Press notes
Press notes
Documents handed to critics at screenings of films for review. Press notes usually contain details of the cast and crew, together with the thoughts of key people (actors, directors, producers) on the movie they have made.
Mark Kermode is particularly worried if the press notes contain words like "journey", "universal themes", "life and love" - or in the case of Marley And Me, all three.
The press notes for Seven Pounds asked critics not to give away what the seven pounds of the title were. This really annoyed Mark.
Other notorious press notes were those for Dance Flick ("I mean, Heather Mills - everybody wanted that leg to fly off.
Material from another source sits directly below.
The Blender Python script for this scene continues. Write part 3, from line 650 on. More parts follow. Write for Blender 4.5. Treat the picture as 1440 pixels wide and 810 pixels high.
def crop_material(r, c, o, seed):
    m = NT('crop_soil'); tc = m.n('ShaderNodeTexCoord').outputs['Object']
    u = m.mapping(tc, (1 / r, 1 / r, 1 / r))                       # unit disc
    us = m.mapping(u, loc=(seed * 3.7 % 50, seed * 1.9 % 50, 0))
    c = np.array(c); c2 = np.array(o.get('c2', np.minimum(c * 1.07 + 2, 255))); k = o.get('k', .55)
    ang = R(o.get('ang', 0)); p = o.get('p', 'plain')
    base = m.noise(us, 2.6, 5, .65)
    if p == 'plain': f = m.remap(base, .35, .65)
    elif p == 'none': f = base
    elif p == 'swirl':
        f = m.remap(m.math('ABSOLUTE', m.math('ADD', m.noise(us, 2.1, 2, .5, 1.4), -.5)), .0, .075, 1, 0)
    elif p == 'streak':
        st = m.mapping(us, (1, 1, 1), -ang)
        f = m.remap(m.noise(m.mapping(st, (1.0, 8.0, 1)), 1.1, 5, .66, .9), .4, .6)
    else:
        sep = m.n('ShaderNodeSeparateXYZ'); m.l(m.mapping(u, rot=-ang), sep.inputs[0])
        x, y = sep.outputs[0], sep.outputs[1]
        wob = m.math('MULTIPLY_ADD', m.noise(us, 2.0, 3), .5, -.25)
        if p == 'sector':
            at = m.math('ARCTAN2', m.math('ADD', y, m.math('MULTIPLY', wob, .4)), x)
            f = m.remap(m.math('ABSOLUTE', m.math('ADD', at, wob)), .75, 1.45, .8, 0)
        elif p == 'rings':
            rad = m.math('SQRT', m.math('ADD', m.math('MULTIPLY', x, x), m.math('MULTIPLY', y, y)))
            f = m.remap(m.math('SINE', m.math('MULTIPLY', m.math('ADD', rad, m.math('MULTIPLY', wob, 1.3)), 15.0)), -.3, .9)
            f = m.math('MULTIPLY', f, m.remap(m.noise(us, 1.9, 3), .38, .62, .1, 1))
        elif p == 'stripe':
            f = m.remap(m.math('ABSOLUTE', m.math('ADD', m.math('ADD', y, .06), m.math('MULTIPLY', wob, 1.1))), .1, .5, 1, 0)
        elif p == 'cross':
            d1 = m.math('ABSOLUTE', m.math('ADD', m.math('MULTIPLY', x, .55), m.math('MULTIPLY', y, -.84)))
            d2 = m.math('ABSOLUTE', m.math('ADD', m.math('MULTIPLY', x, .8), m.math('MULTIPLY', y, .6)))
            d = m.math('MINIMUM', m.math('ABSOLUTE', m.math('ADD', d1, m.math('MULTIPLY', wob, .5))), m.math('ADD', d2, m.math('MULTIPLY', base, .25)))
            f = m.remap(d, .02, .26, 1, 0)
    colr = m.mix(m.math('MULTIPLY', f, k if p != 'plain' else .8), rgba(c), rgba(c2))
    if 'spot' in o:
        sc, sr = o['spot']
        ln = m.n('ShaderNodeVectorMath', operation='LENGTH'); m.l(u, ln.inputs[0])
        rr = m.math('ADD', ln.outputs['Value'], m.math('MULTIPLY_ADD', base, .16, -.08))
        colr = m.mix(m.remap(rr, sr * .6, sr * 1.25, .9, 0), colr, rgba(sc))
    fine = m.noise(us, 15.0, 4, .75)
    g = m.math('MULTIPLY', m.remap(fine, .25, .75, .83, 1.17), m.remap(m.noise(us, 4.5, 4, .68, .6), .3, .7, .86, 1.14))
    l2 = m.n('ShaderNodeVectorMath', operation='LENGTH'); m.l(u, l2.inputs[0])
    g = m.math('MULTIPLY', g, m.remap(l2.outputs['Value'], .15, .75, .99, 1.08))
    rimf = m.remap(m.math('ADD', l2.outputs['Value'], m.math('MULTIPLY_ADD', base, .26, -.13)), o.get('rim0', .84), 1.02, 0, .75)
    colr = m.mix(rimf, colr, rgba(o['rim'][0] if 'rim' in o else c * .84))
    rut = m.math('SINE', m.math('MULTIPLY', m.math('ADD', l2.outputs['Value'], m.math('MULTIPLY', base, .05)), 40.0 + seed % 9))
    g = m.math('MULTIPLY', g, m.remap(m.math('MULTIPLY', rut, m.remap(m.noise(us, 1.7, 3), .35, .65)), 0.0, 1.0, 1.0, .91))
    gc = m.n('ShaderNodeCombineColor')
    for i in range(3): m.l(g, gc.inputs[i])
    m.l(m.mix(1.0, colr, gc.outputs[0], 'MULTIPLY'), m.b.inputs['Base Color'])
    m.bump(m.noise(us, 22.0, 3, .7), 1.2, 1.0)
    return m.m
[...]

I was watching, just hoping - "come on, just for once, just let it slide on the floor and turn it into a dance move"."); Franklyn ("Set between the parallel worlds of contemporary London and the futuristic metropolis of Meanwhile City, "Franklyn" weaves a tale of four lost souls, whose lives are intertwined by fate, romance and tragedy. As these worlds collide, a single bullet determines the destiny of these four characters") and Revenge Of The Sexually Pathological Voyeur ("the first comedy to be inspired by Taxi Driver").
At the Live Wittertainment in Hull, Mark reviewed The Goods: Live Hard, Sell Hard using only the press notes, still being able to utterly condemn the film: "The new comedy from the makers of Talladega Nights and Step Brothers - raunchy, risque and politically incorrect, The Goods: Live Hard, Sell Hard is a 500-horsepower ride through a three-day car sale." On Adam McKay, producer: "He was in the enviable position of being able to work on a movie 'just because we think it's funny.
If it makes us laugh, then we want to do it." McKay is "the first to admit that he likes to take a joke as far as it can go - 'and we've certainly done that!', he says." McKay: "The Goods: Live Hard, Sell Hard is a great movie to see with friends, and to laugh your butt off - but there's also something more lying beneath the surface. Sometimes a movie can transcend the simple form it takes. I don't want to say that I hope this movie changes nations, but maybe, out of the hundreds of thousands of people who fill the movie theatres, 100 to 150 of them will go through a little change of heart, and walk out with a broader view of the world."